I can still remember the morning Brother Brett walked into our classroom, leaned over my desk and shook the hand of Enda Dooley who was sitting behind me. “Congratulations on your father’s election to the Dail” he said to Enda. I think that was the first realisation I had that Enda’s father Paddy Dooley, Principal of Kilberry National School, was standing for the Dail, for in common with my classmates I had no interest in the affairs of State. Our lives centered in those far off days around football and the fairer sex. Enda travelled from County Longford for the reunion, as did George Robinson whom I have been privileged to meet on many occasions in the intervening years. Two men I hadn’t seen for years were Pat Timpson, formerly of St. Patrick’s Avenue and Kerry O’Sullivan, originally from Aughaboura. Kerry was another of our visitors from England, while Pat made the cross country trip from Sligo.

The longest journeys were made by Mick Robinson and Seamus Ryan who travelled from Australia and China respectively. Clearly they were delighted to meet old school pals such as Eddie Hearns, now living in Dublin, and the local lads including Eddie Ryan, Jack Carr, Peter Whelan and P.J. Hyland.

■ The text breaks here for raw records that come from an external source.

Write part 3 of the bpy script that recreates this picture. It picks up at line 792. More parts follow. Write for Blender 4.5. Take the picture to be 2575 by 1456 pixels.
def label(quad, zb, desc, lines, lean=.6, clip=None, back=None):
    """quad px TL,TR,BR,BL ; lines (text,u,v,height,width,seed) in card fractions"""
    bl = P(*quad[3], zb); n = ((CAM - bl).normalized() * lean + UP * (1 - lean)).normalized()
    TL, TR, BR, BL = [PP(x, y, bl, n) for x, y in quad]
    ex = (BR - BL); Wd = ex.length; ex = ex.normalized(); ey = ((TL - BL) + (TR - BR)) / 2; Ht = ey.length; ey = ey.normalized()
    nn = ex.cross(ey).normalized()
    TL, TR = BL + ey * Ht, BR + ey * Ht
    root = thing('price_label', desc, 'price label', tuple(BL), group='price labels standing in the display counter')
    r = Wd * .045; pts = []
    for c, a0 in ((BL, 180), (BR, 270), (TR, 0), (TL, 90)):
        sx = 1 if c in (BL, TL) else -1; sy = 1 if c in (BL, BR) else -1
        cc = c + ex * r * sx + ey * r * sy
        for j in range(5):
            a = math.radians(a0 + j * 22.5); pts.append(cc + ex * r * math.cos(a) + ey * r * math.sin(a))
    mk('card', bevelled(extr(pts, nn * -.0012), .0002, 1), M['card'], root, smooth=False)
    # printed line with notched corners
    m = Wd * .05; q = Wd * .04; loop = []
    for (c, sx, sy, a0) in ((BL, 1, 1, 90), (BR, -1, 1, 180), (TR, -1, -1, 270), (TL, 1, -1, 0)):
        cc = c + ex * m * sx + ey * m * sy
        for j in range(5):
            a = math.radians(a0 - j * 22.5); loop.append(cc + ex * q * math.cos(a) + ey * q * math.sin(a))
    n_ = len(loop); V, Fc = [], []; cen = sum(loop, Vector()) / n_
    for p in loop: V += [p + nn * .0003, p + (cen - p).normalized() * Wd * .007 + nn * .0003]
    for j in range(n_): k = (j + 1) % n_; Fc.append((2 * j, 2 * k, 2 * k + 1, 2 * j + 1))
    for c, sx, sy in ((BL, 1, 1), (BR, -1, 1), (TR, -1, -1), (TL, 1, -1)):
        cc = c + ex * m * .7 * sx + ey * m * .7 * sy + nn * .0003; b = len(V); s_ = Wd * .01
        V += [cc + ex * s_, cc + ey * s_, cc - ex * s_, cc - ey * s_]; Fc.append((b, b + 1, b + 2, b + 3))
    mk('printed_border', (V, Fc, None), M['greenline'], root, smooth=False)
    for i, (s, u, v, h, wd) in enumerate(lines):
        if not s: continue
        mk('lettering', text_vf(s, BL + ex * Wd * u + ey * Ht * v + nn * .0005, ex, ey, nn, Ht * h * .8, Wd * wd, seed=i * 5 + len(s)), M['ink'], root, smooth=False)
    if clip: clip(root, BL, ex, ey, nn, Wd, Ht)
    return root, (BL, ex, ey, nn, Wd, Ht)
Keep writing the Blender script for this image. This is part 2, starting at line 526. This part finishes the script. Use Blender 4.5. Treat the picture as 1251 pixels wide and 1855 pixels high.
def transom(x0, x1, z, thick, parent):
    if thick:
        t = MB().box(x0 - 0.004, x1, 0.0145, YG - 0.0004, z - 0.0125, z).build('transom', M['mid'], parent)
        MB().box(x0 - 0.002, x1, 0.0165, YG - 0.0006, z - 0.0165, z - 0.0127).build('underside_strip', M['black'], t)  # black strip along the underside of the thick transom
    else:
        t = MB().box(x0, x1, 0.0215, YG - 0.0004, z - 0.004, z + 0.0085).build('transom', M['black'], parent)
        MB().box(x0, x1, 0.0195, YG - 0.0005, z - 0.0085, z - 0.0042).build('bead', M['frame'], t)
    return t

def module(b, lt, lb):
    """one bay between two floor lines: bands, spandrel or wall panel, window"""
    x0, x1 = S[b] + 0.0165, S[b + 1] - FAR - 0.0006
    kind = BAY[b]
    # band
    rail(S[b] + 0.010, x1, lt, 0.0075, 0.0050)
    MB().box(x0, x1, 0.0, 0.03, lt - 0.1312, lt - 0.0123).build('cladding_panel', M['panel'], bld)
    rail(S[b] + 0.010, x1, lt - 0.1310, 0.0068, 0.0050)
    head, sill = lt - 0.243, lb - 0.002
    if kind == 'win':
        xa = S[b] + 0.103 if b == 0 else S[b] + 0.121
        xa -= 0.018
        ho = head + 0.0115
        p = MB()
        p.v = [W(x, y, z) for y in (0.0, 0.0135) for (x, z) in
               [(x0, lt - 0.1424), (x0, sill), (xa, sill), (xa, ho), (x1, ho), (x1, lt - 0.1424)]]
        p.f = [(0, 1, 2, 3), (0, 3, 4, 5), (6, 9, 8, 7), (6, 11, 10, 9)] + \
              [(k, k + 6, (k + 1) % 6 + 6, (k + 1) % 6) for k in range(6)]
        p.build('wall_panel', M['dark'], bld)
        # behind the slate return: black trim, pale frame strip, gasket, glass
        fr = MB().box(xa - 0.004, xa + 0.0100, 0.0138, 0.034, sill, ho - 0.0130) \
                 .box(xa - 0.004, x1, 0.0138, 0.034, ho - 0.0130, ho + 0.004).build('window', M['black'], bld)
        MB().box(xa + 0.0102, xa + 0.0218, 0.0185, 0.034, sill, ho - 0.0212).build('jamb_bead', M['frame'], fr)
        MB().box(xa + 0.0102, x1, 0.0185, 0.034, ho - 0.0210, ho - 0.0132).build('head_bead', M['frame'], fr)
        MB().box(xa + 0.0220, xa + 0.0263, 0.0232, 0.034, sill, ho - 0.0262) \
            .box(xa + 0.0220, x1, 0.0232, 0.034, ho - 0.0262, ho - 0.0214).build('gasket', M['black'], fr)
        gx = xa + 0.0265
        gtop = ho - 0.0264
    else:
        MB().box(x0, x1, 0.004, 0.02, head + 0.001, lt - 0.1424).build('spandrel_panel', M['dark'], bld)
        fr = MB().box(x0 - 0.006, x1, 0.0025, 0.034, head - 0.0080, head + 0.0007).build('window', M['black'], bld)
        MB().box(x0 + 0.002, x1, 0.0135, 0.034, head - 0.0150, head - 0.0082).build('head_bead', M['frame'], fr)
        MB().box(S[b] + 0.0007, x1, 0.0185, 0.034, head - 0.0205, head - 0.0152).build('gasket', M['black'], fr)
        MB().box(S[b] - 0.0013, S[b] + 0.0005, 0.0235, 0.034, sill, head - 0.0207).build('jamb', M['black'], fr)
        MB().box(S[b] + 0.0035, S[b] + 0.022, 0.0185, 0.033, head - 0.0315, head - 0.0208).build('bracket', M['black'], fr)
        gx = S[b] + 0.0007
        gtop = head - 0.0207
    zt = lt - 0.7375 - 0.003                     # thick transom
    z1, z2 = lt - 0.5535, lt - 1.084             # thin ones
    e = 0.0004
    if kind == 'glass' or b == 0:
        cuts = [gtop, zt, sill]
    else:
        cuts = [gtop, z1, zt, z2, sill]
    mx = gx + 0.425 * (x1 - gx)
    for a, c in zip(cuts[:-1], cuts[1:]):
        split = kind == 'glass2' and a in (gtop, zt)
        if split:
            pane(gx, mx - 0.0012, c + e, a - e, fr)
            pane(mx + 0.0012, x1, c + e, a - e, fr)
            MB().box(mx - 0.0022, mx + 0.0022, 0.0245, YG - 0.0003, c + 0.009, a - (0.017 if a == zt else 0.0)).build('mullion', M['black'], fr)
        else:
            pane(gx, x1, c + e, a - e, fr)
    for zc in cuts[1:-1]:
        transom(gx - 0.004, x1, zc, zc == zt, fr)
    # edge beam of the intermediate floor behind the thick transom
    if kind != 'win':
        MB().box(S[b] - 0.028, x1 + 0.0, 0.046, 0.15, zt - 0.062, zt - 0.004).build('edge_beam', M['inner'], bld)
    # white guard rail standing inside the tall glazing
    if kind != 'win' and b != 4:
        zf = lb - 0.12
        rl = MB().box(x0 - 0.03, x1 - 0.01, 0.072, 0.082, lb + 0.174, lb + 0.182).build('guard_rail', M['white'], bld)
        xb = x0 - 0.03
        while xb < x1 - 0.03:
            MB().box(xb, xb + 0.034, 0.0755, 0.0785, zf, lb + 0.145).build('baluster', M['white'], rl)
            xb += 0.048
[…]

Like myself they had not met Frankie Bradbury since we all left school. Frankie travelled from Kilkenny winning hands down the laurels for the fellow possessing the exilir of youth in greatest abundance. He looked more like a 25 year old than somebody who is entering his 7th decade.

Joe Brophy came from Dublin and entertained Paddy Lannigan and Brian Finn with stories of his days on the buses. Another visitor from England was John Prendergast whose father Charlie sadly died just a few weeks ago. Paddy Mulhall travelled from Kildare town, while P.J. Wall from Arles met up with Noel Scully, now one of Town Fathers and Michael O’Meara, now a publican in Dublin. John Roche, after spending his Army years in the bomb disposal unit, is well used to the pressures associated with his role in the local Credit Union, even if Frank English, another of our Town Fathers and Fintan Kinsella might claim, that after years in the Christian Brothers School we were all experienced in bomb disposal work.

The weekend reunion was a great experience for everyone involved, and no-one enjoyed it more than another of our weekend visitors, Brendan McKenna who swapped yarns with locals Jim Malone and Ted Wynne, Reggie Lalor and Jerry Carbery.

On Sunday afternoon a service of remembrance and commemoration was held in the local schoolyards where the names of 16 former classmates who had died were read aloud. Little did we know that another name would be added to those who had passed away before the reunion finished later that evening. Michael Cardiff was to attend the reunion but he was not able to do so as he was struck down by illness in some recent weeks. He died on Sunday afternoon, even as his former classmates gathered together for possibly the last time.

With his passing another thread in the tapestry of our youth had unravelled.